Digitalization is another category, where the majority of HR projects are dealing with the automation of HR processes, and often they are derived from responsive and value-added HR projects. For the technical part of these projects, the HR function is to act as a project owner to ensure a proper bridge between HR and IT sides. Digitalization always embodies some changes and as a consequence, some resistance is likely to pop-up. Therefore, the importance of the non-technical side of a project should not be underestimated. For the non-technical aspects of digitalization, HR has a driver’s seat for HR projects and usually applies this role for the rest of digitalization projects in a company.

An implementation of a self-service portal is an example of this category of HR projects. The technical part of this project belongs to the processes area of HR and IT: revision of the current HR processes, alternatives of workflow’s rebuilding, alternatives of IT-solutions, cost-saving analysis, project plan, etc. The non-technical part spreads to and touches employees’ habits and values levels. This project will be successfully fulfilled, if a working system would be in place and the company staff would accept its necessity, adapt their behavior to use the system. Without paying attention to the non-technical part, the project will fail, even with a properly completed technical part of having a working system in place.

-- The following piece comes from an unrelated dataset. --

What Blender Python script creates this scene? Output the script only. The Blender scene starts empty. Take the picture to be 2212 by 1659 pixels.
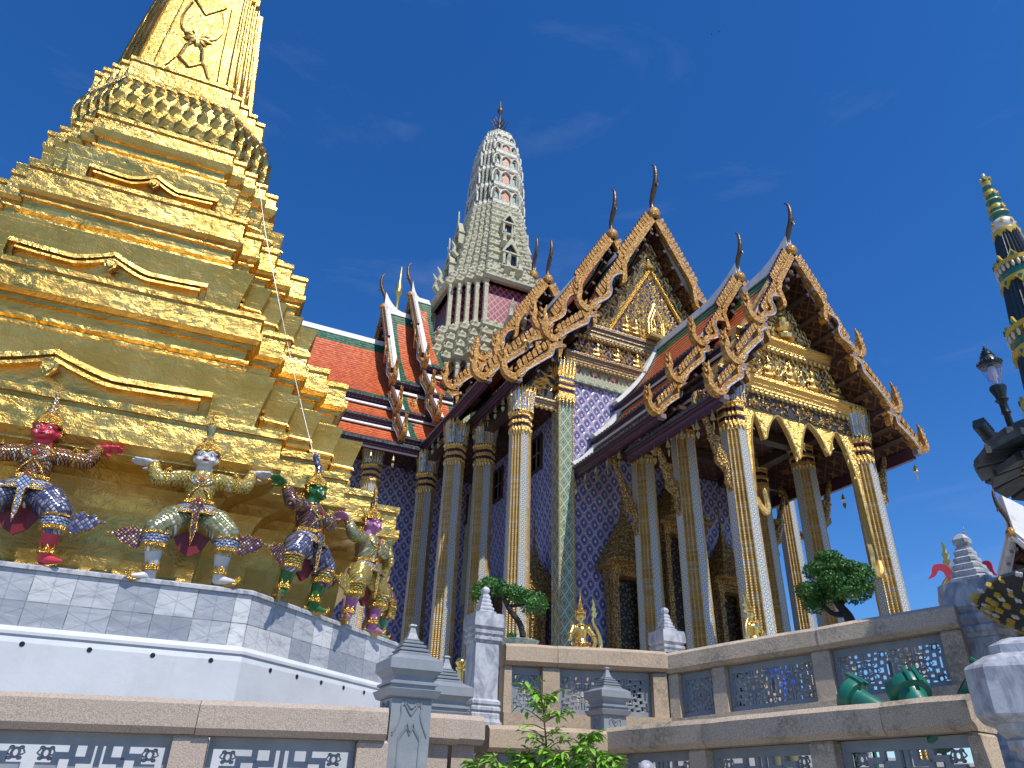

Because of the interconnectivity of all people-related topics within an organization in most cases, it might be difficult to separate these categories one from another. In practice, a strategic impetus from the top as well as a proactive mind-changing initiative supported by the top expands to a variety of sub-projects and sub-initiatives covering all types of HR projects. Besides that, some common essential elements can be found in all three categories. These are issues linked to organizational culture, challenges of behaviour change, and natural human resistance to change, that have to be taken into account for any HR project. A balanced portfolio of HR projects with the proper monitoring, the consequential realization, ‘lessons learned’ analysis of sub-projects, and HR professionals with the robust project management mindset ensure a successful move into the desired direction of HR transformation.